Review date: Mar. 7, 2007


It’s not an inaccurate title, but I think Subtle Music might have worked better. But regardless, this latest Eskelin dispatch – a double-disc – is a corker. Following on the footsteps of Ten (which turns out to have been the last in a long line of Hatology releases, now that Eskelin has returned to his own Prime Source imprint), the tenor saxophonist’s long-standing trio with Andrea Parkins (piano, organ, accordion, sampler) and percussionist Jim Black is supplemented by vocalist Jessica Constable.

Still using a working methodology of recording at the end of tours, when the music is well-lubricated, the band has shaken their sound up a bit (not least by augmenting the trio on recent releases). While some fans of this group – one of the best working bands of the last decade – have professed not to like the stylistic shifts, I find them admirable. And anyways, the change isn’t global. All of Eskelin’s music begins with tone, after all, that marvelous tenor voice that has so many characteristics – deep mahogany, a throaty quaver, a slight acidity during one of his trademark multi-register runs – but is so distinctly Eskelin.
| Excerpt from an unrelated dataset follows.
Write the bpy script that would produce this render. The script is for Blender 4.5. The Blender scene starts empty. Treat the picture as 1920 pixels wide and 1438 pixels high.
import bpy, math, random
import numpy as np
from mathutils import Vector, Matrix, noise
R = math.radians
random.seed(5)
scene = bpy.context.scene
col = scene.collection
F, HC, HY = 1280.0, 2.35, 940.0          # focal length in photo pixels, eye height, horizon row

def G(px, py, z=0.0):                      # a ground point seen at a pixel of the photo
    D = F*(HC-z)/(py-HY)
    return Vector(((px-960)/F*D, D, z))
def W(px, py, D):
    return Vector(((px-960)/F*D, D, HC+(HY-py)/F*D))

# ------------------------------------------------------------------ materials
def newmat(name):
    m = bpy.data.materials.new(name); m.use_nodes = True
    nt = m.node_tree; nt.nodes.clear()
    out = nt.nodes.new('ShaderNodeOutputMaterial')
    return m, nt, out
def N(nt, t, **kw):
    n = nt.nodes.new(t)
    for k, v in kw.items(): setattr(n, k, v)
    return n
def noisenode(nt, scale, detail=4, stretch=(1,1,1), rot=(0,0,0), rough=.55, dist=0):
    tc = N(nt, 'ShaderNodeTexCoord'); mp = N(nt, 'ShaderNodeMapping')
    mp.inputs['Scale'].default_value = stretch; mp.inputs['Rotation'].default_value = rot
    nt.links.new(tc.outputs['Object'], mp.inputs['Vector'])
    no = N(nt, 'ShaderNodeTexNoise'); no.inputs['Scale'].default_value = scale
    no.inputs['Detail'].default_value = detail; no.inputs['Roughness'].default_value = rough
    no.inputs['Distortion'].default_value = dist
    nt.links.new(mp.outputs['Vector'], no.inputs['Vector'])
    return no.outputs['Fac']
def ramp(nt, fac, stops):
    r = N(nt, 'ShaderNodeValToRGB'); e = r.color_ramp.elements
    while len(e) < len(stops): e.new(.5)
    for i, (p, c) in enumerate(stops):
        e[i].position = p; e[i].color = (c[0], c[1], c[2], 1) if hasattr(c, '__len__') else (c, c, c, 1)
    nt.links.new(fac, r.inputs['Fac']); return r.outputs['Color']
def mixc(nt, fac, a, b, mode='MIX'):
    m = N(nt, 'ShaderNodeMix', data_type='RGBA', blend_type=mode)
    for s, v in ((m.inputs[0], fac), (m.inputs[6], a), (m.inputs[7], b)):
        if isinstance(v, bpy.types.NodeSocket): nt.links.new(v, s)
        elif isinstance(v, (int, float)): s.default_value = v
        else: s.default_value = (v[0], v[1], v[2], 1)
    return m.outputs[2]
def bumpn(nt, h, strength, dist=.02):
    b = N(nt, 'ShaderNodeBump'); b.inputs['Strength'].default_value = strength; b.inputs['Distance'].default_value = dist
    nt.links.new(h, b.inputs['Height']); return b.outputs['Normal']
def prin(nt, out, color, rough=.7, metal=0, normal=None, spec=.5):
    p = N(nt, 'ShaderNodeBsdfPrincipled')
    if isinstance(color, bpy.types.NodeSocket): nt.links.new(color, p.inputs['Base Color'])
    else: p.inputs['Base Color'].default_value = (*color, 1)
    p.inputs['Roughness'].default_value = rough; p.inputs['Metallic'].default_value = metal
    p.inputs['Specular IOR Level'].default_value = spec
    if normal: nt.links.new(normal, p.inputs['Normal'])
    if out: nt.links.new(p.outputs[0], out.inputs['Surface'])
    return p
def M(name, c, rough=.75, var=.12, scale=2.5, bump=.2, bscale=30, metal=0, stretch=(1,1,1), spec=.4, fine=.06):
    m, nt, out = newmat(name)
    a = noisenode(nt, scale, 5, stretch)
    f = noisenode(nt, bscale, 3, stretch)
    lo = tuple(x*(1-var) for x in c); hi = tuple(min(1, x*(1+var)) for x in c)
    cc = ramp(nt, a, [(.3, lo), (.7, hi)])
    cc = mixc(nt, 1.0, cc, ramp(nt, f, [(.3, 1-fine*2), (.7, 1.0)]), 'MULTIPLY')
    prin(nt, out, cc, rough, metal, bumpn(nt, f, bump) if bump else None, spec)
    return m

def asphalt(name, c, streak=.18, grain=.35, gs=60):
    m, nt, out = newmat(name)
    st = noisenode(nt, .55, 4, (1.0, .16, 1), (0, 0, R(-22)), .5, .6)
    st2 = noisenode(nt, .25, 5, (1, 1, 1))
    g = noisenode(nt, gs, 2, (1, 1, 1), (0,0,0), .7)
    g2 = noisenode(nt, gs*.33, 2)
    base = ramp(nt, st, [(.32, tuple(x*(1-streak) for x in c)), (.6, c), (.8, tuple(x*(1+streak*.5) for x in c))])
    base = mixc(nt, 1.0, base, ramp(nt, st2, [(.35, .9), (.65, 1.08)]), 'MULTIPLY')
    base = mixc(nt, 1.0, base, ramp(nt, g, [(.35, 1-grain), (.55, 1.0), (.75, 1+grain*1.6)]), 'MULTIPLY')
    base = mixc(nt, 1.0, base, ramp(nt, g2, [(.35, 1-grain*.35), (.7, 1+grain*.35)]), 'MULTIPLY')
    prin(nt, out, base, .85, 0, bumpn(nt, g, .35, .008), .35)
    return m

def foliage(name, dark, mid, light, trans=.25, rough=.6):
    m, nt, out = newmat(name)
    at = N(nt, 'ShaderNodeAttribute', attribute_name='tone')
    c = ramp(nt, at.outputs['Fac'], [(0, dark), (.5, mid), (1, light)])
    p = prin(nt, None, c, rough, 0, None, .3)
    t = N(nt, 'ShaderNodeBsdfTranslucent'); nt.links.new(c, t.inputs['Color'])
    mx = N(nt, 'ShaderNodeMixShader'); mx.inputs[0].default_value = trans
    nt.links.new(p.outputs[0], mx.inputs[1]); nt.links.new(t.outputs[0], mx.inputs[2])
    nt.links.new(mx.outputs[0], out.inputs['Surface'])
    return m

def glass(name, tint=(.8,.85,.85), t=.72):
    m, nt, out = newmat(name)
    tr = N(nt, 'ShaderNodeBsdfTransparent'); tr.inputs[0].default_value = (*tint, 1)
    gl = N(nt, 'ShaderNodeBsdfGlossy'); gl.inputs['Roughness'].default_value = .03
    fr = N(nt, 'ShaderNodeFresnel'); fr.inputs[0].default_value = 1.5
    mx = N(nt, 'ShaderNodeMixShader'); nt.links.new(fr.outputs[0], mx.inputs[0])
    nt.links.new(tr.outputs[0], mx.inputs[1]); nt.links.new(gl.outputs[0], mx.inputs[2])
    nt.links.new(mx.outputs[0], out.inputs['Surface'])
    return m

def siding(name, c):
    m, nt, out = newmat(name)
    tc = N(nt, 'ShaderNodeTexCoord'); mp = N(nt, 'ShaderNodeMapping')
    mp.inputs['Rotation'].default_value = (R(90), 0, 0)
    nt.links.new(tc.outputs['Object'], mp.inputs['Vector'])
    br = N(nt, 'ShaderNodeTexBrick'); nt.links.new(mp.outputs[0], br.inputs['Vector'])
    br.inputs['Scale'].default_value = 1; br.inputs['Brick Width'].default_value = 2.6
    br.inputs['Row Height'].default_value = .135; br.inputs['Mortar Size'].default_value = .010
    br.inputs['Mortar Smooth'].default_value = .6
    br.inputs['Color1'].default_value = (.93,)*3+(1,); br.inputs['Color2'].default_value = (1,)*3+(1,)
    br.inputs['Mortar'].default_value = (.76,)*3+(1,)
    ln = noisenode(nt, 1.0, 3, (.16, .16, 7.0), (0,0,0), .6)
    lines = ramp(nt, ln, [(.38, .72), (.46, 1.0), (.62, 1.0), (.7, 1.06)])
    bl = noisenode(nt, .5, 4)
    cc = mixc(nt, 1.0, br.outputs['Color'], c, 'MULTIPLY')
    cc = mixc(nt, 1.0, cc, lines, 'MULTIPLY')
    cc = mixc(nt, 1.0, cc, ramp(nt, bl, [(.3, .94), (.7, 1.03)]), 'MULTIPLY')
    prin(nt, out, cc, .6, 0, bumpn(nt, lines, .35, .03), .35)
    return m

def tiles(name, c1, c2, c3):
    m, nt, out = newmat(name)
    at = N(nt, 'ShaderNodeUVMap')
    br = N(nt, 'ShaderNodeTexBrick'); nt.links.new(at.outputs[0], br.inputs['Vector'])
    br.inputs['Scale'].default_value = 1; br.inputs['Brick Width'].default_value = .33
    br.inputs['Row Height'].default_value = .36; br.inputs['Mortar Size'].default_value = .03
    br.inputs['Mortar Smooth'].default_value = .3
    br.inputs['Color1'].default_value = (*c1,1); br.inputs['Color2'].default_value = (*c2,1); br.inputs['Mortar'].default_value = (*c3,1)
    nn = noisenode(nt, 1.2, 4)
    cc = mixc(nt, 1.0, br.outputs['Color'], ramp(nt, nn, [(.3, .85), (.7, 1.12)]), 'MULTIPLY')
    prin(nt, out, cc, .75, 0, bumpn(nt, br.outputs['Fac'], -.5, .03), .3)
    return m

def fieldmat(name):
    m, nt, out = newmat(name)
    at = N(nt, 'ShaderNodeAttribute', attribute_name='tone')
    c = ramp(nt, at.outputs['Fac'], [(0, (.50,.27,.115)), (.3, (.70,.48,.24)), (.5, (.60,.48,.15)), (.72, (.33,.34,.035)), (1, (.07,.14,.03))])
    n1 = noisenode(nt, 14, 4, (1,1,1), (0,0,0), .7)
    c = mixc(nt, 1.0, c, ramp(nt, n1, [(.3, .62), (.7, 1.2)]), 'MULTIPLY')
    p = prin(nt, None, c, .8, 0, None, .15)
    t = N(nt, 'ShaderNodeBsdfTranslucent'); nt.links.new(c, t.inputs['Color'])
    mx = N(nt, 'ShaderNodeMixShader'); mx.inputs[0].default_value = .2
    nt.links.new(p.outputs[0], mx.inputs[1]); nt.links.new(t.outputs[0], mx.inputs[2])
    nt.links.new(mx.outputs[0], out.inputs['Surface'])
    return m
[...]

Just listen to him work the circular speed riff on which “The Curve” is built. Is there anyone else who can sound so out and yet so like Ben Webster in a single phrase? It’s nice to hear so much unaccompanied Ellery on this track, by the way, and at the very end of “Tomorrow is a New Day,” the pounding and intense 20-minute finale.

Constable sounds fully at home with the group now. Part of this is surely because she’s a fine, inventive improviser (and I’m pretty critical of a lot of vocal improvisers) but also because Eskelin writes so well for her. Listen to how they work subtly on the boundary of pure freedom and abstract composition on “Let’s Change the Subject.” Ironically, there’s even more space in the band with this additional voice. Black still interpolates rhythmic idioms and Parkins is still a tone-mashing wild card, but there are vast open areas in tracks like “Coordinated Universal Time” and also in the hiccups and pauses of the title track, with Constable summoning ghosts. “I Should Have Known” is filled with gorgeous abstracted lyricism, fragments of melody that seem familiar, with Parkins’ alien chord sequences provoking the whole time. The closest they get to actual song form is on the lovely (albeit elliptical) “Read My Mind” and the gently lolling “Like I Say” (where the group is joined by pianist Philippe Gelda, who also guests with organ and vocals on the liturgical sounding “La Berceuse d’Angela”). “48 A & B” not only has a Braxtonian title but also flashes with some Brax-like moments where Eskelin and Black shift on a dime from pitch-bending free play to a staggered pulse track. And for those craving some heat, cue up the straight-up improv-core propulsion of “Split the Difference” (one of only two tracks, along with the fractured jazz of “Cuarenta y Neueve,” with the original trio).

To me, it’s just not a satisfying musical year without a document from this band. Thankfully, they’re as vital and idiosyncratic, as gorgeously strange as ever.